I met a Nina who was probably Tamil many years ago, in my early forays to the Reading trans nightscene. It may not have been the same one, but it's uncomfortably close to home. I was also at Kings Cross (but not the Piccadilly line) yesterday afternoon, having spent a fun few hours with my daughter at the Wicked Day, following her two days at a Wicked workshop run by her school. The celebration and work-lessness of a long weekend had this constant press pressure as a backdrop.

I've written before about fear being the primary driver behind trans people not wanting to be visible, to hide their past away. The media coverage today feeds off that fear, while also building it up. Why can our media (and they would claim it is our society) simply not let people be different? Why are we all forced down this route of social conformity which panders to the bigots? And today's coverage will have screwed down the lid on some trans people who will now be facing a harder journey to discover themselves, and reinforced the view of those who hold it that trans people are only ever weird and motivated by sex. I fear that the result will be that some trans people will ultimately take the choice of suicide as a result of what has happened today.

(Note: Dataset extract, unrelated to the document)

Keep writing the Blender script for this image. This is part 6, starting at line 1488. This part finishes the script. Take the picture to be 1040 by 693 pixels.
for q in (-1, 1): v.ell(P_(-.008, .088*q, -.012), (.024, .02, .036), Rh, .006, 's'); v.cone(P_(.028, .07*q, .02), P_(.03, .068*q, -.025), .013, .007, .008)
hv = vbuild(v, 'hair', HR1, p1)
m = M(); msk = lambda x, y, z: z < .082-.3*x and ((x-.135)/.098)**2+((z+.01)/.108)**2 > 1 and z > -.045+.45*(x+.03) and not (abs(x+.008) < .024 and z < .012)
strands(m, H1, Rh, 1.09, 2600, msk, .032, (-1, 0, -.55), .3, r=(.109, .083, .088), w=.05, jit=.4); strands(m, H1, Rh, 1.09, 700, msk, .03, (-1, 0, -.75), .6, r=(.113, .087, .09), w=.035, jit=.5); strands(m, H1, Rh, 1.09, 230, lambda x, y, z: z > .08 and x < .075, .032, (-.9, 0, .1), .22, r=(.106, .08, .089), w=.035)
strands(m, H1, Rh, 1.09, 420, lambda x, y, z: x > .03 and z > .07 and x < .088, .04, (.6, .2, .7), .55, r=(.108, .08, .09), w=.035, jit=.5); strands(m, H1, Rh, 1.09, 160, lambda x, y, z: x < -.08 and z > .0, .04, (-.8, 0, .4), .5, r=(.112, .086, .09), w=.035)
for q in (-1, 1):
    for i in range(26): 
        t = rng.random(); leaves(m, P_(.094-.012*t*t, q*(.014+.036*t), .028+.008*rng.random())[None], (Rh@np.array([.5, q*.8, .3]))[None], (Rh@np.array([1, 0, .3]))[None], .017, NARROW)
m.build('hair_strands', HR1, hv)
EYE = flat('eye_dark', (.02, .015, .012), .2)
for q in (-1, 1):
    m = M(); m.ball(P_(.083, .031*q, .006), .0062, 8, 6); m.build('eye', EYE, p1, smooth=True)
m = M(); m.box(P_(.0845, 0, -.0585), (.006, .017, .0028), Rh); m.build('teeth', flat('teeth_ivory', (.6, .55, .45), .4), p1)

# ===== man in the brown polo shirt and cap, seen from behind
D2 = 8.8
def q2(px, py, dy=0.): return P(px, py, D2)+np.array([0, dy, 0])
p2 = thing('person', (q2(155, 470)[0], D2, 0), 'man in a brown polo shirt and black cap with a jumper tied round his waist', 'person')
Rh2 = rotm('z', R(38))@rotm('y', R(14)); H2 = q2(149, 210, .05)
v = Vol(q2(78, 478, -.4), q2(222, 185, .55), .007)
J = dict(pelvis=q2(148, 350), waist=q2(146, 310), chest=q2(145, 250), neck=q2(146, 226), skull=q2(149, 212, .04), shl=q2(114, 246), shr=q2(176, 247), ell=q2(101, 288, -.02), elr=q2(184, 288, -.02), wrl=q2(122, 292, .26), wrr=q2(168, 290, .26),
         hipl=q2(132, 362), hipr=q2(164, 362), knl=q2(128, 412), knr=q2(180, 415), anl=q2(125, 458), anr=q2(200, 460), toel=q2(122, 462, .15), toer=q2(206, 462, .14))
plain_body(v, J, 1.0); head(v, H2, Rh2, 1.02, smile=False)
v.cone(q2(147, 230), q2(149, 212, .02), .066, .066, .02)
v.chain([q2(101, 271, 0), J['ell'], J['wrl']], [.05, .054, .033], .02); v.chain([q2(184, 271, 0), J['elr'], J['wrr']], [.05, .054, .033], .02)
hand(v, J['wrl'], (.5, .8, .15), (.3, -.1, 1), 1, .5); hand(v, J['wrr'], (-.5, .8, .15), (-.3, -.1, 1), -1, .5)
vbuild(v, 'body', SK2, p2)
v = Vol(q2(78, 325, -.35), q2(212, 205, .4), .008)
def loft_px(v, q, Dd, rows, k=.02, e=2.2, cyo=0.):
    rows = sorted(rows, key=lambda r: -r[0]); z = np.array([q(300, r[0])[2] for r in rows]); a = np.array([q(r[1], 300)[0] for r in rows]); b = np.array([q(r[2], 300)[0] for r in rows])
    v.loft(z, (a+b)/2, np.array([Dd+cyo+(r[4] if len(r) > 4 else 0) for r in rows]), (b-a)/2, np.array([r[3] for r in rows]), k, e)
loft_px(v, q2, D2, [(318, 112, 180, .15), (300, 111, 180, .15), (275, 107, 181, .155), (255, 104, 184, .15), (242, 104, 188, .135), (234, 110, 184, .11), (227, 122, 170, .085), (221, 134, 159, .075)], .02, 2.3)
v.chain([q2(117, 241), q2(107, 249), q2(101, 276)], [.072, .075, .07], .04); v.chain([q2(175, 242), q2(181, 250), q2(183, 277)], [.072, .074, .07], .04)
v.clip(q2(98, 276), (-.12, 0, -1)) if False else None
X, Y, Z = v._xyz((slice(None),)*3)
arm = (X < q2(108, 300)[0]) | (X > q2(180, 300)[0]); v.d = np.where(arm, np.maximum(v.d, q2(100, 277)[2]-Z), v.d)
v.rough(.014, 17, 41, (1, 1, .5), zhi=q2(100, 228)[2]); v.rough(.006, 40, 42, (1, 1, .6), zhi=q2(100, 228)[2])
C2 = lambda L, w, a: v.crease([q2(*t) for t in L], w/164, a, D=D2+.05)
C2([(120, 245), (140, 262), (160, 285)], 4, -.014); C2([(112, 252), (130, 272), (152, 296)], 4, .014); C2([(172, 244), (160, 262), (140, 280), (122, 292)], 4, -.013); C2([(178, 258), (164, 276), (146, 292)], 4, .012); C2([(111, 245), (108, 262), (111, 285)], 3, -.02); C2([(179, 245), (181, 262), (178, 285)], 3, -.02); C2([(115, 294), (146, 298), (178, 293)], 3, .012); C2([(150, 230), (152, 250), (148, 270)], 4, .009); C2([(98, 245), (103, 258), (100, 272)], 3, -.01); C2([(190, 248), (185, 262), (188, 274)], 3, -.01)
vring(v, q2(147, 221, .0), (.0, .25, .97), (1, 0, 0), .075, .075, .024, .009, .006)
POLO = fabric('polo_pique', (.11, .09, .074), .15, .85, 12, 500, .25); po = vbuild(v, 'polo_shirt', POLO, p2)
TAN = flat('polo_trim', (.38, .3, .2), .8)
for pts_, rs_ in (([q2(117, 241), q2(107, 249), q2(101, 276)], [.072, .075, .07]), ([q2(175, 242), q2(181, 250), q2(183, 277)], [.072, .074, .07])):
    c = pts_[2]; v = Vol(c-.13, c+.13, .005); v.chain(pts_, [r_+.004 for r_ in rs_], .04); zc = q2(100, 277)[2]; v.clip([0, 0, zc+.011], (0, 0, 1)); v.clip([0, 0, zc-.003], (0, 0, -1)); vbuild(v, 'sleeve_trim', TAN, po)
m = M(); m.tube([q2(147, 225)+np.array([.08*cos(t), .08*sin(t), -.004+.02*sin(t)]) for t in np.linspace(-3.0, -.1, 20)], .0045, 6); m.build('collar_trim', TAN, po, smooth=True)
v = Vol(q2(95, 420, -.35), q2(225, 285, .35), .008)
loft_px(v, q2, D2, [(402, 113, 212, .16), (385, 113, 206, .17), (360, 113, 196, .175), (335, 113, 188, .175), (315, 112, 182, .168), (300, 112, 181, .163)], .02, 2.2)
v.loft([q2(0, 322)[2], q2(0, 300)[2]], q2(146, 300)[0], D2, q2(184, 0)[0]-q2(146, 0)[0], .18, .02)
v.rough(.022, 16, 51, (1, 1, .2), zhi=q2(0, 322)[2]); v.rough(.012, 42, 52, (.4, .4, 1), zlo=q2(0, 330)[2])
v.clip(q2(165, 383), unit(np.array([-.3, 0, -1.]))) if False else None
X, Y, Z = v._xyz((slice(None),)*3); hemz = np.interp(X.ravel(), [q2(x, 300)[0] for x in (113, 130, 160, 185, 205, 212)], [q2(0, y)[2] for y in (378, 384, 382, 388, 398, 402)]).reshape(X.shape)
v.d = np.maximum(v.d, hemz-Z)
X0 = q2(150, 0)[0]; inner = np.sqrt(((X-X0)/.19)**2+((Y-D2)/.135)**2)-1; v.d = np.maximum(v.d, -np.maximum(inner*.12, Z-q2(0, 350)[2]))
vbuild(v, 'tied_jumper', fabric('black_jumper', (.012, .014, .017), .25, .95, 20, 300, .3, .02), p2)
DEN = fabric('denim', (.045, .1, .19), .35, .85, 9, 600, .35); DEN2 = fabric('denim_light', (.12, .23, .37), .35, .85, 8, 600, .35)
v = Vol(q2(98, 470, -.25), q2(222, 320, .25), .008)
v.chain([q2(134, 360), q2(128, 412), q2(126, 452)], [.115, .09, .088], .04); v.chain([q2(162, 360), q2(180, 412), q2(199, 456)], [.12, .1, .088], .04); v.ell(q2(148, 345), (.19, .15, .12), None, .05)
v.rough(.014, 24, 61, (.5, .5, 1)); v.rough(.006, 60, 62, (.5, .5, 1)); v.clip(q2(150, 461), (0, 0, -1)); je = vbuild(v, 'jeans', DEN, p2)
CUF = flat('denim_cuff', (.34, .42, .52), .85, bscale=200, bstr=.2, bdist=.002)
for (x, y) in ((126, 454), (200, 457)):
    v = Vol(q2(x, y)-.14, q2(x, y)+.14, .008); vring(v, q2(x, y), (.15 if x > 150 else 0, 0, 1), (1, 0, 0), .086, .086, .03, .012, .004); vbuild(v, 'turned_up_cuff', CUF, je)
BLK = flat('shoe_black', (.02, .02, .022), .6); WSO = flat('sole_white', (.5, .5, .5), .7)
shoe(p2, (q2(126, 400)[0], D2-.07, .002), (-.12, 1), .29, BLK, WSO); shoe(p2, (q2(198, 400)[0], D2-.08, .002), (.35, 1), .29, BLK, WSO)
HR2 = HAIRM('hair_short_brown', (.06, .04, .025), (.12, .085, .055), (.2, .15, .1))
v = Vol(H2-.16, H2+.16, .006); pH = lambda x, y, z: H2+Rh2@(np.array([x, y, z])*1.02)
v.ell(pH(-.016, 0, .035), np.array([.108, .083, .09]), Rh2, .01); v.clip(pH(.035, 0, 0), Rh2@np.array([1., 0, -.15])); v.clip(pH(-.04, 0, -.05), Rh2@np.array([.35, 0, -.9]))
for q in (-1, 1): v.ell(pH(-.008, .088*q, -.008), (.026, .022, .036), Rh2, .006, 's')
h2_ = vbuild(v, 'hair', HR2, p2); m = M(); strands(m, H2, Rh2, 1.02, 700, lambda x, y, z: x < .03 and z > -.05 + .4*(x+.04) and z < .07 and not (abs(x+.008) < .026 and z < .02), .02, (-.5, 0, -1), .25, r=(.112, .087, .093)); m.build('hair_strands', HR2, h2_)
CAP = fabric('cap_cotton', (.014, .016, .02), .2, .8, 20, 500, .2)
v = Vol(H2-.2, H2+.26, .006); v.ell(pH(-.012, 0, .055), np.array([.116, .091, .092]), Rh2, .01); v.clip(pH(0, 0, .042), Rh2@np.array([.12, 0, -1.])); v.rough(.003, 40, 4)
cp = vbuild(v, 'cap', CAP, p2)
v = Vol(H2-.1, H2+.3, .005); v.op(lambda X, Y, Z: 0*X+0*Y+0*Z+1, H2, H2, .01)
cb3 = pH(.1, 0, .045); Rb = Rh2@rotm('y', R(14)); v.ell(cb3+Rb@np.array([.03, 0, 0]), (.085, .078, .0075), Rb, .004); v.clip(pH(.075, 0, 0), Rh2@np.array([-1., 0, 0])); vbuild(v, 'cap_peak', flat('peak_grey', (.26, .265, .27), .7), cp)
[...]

Sadly because of this, some trans people seem to have moved past the outrage and building into very real anger, which further distorts how people view what has happened. There is talk about a protest on Thursday evening - against who and about what, I don't know. The media are turning around and asking what have they done wrong, using the PCC's "tactic" of focusing on the words they have written rather than the emotion or the layered picture they have built up. They know what they have done wrong, and the mock innocence is grating. As an example, why is it remotely relevant to refer to Nina as unshaven when she appeared in court? Was Ann Widdecombe well shaven before her Strictly Come Dancing appearance on Saturday? I think we ought to be told.

But there are also people in the trans world who also think that a great way to make a quick buck is to pass information onto the ever-hungry media that completely destroys the affected people and makes life harder for many more. I feel nothing but disgust for that self-serving attitude.